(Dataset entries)
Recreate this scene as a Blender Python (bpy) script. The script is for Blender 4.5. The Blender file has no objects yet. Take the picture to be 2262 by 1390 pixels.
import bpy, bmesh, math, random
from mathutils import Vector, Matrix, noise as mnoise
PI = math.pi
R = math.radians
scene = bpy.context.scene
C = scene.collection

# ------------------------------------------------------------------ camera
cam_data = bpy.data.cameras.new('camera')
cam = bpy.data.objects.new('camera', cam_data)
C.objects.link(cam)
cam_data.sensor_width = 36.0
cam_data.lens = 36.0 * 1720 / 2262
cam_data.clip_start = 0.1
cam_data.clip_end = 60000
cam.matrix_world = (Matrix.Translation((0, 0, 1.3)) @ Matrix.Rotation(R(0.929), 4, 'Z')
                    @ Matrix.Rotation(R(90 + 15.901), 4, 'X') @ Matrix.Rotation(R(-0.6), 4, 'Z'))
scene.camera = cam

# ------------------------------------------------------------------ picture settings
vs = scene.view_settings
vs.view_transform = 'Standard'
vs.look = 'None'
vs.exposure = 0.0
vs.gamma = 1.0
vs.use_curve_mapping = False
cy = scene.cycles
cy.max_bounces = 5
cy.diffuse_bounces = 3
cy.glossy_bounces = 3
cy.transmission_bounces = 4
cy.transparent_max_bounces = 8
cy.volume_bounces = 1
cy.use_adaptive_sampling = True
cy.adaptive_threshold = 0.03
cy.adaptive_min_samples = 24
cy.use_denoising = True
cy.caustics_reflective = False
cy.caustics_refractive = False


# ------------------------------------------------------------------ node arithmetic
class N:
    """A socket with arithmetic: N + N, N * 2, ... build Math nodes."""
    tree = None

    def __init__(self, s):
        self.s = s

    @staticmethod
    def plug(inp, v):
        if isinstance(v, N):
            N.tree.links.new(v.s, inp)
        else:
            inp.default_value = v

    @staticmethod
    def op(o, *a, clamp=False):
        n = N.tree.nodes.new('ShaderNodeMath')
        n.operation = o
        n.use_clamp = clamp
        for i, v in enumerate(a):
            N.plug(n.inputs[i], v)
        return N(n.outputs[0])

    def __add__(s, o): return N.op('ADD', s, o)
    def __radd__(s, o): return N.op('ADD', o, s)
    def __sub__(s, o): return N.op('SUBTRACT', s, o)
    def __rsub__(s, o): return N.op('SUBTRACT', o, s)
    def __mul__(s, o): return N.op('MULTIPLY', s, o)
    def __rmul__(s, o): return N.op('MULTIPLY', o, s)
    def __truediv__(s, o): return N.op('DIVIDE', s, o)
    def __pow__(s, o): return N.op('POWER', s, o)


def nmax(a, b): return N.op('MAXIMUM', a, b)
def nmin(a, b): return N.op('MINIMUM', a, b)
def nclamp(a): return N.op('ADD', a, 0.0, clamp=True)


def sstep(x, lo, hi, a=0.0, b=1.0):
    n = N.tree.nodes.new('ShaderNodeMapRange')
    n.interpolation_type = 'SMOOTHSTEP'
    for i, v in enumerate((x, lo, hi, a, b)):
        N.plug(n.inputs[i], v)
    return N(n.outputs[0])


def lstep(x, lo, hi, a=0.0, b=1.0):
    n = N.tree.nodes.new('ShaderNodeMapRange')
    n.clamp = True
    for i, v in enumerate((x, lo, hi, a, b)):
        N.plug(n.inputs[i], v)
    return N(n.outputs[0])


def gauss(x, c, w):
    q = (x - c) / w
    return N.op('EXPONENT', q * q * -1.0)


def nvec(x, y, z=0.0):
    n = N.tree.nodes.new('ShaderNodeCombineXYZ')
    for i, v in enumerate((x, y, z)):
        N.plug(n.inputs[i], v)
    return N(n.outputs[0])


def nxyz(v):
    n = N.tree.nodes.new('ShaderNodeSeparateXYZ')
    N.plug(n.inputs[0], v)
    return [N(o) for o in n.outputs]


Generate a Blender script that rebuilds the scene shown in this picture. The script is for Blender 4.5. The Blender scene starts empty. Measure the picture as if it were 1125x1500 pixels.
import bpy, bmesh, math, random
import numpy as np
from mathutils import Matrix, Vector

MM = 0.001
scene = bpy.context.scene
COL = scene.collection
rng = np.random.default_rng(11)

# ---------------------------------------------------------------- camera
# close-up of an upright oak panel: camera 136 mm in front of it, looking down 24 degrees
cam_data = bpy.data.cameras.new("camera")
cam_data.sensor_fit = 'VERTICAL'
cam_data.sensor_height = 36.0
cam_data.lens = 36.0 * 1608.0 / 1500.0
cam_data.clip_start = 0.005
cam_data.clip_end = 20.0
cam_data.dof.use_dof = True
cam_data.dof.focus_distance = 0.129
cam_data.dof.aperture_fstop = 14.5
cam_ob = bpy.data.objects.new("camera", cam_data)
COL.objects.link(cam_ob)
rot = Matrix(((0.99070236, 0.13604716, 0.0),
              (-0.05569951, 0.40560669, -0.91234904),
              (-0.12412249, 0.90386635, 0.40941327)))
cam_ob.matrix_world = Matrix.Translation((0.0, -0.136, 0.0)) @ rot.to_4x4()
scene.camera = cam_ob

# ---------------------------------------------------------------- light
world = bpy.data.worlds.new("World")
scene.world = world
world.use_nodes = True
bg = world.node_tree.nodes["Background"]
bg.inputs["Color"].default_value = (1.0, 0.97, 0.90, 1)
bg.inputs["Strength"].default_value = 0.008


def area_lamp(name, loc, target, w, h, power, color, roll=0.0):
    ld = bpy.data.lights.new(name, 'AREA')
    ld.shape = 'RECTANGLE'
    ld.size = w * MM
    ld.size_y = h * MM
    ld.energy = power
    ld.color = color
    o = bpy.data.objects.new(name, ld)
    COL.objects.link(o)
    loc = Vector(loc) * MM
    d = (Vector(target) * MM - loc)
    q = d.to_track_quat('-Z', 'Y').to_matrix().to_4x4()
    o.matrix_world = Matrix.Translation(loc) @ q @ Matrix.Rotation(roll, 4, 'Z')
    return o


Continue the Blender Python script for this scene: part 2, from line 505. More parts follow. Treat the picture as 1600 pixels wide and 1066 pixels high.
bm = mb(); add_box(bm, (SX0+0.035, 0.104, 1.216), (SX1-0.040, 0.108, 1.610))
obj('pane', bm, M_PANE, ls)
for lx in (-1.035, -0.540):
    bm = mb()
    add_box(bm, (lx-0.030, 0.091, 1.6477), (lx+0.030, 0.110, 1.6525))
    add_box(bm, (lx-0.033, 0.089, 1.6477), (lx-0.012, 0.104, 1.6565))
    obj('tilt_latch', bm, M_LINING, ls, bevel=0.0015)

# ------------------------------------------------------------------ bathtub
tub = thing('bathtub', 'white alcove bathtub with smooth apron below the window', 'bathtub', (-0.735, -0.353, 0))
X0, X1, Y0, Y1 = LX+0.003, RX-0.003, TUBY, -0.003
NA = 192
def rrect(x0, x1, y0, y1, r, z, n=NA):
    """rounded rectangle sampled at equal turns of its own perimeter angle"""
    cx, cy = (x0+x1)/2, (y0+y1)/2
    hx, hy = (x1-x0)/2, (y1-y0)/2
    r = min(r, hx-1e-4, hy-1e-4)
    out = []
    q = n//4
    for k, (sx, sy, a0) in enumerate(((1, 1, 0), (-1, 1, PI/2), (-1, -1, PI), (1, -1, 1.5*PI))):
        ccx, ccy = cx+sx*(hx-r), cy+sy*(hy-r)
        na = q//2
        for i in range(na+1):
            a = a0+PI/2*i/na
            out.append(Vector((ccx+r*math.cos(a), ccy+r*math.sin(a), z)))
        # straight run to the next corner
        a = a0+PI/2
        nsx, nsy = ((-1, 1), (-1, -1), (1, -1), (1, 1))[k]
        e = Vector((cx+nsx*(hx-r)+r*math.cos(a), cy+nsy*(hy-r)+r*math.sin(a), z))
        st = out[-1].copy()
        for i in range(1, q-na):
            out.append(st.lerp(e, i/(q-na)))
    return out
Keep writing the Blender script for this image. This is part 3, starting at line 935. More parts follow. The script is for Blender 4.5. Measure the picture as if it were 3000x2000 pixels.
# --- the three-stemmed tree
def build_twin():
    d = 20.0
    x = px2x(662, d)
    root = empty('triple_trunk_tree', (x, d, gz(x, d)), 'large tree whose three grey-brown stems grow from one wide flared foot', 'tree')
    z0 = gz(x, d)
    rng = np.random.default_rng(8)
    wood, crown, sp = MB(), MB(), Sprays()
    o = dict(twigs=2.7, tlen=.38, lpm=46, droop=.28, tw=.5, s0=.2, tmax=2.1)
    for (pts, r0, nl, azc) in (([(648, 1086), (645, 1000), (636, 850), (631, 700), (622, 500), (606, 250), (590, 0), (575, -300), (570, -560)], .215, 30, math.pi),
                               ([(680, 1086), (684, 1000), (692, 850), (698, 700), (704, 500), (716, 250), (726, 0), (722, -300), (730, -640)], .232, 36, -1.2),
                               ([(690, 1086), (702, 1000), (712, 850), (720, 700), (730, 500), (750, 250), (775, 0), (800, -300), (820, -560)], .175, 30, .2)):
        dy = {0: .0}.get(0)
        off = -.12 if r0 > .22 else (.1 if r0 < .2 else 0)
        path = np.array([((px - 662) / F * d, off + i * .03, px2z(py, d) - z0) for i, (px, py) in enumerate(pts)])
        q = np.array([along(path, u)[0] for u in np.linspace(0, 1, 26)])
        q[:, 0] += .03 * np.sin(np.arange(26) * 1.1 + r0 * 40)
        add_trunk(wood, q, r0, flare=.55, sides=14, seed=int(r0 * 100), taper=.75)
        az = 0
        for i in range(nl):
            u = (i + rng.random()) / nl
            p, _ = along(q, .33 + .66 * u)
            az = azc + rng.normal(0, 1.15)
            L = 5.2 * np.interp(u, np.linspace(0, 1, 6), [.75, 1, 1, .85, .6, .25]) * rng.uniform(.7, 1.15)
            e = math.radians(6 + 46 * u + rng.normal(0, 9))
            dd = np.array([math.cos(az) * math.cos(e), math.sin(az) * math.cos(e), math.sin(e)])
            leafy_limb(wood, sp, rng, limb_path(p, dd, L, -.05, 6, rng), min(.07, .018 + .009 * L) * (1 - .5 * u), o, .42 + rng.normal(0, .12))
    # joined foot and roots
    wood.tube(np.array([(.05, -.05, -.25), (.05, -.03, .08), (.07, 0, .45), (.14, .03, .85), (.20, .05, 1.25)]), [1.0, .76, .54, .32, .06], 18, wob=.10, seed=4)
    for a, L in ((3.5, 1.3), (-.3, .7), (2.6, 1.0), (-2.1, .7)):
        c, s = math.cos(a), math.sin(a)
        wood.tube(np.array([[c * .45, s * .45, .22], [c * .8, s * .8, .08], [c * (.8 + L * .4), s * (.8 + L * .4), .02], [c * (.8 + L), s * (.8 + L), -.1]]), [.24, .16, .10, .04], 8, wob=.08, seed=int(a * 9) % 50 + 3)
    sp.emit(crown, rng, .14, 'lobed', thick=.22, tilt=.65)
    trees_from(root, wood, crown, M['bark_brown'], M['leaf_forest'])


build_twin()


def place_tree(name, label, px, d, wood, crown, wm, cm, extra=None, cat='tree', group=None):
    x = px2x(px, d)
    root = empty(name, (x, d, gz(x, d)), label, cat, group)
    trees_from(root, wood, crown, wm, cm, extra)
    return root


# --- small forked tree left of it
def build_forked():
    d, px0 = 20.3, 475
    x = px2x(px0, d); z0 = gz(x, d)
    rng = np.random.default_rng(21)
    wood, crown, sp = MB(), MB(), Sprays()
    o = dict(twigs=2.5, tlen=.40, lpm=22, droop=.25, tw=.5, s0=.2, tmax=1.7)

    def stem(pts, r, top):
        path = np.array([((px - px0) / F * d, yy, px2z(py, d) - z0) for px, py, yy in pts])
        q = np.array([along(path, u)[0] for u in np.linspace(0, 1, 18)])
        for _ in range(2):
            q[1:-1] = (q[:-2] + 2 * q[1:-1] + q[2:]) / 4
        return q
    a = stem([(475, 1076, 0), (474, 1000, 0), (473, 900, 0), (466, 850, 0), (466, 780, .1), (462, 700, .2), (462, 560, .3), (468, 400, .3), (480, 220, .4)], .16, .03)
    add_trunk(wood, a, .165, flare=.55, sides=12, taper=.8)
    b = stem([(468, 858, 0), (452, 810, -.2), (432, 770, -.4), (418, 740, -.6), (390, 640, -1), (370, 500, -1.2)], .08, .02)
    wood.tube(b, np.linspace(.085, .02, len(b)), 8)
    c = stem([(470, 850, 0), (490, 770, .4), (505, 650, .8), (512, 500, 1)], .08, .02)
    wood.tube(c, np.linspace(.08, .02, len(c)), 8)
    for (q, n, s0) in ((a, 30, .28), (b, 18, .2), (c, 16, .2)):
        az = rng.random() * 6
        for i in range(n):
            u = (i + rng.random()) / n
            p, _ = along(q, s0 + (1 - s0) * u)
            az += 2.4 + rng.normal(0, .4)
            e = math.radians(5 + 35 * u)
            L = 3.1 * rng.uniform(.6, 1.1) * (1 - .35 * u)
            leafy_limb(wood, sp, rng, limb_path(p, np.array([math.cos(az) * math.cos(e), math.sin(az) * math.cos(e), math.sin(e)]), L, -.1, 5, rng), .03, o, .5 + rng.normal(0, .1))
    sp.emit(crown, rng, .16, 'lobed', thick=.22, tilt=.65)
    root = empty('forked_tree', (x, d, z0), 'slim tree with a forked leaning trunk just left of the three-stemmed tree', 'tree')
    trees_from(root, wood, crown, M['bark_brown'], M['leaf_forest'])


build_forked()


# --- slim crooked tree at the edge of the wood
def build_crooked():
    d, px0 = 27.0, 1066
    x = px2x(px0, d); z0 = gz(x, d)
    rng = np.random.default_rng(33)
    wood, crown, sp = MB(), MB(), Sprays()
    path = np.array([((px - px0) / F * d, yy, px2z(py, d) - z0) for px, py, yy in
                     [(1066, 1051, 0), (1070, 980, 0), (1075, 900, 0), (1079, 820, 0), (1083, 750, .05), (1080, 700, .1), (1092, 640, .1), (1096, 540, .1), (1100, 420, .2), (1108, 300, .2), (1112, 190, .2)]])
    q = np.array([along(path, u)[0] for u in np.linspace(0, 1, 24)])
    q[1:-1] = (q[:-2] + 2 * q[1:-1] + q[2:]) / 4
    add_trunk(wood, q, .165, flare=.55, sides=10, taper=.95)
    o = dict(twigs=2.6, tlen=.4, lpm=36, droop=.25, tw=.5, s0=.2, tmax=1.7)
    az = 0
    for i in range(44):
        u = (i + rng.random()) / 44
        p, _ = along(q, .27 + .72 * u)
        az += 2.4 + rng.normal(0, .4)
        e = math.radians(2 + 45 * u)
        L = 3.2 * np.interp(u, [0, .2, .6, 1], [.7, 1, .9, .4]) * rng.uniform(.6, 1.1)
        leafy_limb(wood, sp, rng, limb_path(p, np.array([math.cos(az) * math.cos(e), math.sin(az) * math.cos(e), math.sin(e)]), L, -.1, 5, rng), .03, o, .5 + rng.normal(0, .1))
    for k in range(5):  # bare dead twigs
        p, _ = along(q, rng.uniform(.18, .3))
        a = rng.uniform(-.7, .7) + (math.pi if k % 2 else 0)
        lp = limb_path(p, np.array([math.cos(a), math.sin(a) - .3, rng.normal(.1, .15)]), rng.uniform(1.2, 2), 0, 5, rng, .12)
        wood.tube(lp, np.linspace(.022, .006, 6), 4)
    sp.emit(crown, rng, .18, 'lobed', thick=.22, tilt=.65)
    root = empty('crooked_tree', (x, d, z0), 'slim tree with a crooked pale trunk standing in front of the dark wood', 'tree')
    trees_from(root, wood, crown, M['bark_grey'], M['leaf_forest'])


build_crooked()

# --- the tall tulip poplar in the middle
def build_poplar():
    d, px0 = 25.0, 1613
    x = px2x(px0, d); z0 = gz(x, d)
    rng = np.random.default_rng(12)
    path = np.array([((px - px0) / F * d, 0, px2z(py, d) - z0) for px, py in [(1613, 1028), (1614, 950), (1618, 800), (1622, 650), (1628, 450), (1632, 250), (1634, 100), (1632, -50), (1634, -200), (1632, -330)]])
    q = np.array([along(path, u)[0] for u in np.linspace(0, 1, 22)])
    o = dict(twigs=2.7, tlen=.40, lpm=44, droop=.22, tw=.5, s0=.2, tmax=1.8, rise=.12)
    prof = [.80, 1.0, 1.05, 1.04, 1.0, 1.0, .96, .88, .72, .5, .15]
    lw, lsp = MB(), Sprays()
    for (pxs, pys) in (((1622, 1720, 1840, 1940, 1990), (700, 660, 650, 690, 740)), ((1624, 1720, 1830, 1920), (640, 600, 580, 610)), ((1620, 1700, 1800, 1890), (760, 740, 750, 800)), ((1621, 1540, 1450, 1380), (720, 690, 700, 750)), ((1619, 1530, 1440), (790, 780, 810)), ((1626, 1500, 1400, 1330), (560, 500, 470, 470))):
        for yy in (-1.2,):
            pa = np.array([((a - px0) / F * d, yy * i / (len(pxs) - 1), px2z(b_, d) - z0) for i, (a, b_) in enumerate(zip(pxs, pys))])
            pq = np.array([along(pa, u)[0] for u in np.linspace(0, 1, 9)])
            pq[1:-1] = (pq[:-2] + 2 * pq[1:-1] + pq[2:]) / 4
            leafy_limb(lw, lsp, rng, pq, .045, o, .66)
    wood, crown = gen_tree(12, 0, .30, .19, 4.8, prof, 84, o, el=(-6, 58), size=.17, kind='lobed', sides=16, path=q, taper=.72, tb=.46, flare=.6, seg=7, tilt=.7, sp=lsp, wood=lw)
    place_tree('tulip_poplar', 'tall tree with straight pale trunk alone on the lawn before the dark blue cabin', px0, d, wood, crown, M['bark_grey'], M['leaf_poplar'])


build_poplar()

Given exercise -
Begin with the line that has "Continue the Blender" in the listing above and end after the line that has "obj('tilt_latch', bm, M_LINING, ls, bevel=0.0015)"; output those lines exactly.

Answer for the task -
Continue the Blender Python script for this scene: part 2, from line 505. More parts follow. Treat the picture as 1600 pixels wide and 1066 pixels high.
bm = mb(); add_box(bm, (SX0+0.035, 0.104, 1.216), (SX1-0.040, 0.108, 1.610))
obj('pane', bm, M_PANE, ls)
for lx in (-1.035, -0.540):
    bm = mb()
    add_box(bm, (lx-0.030, 0.091, 1.6477), (lx+0.030, 0.110, 1.6525))
    add_box(bm, (lx-0.033, 0.089, 1.6477), (lx-0.012, 0.104, 1.6565))
    obj('tilt_latch', bm, M_LINING, ls, bevel=0.0015)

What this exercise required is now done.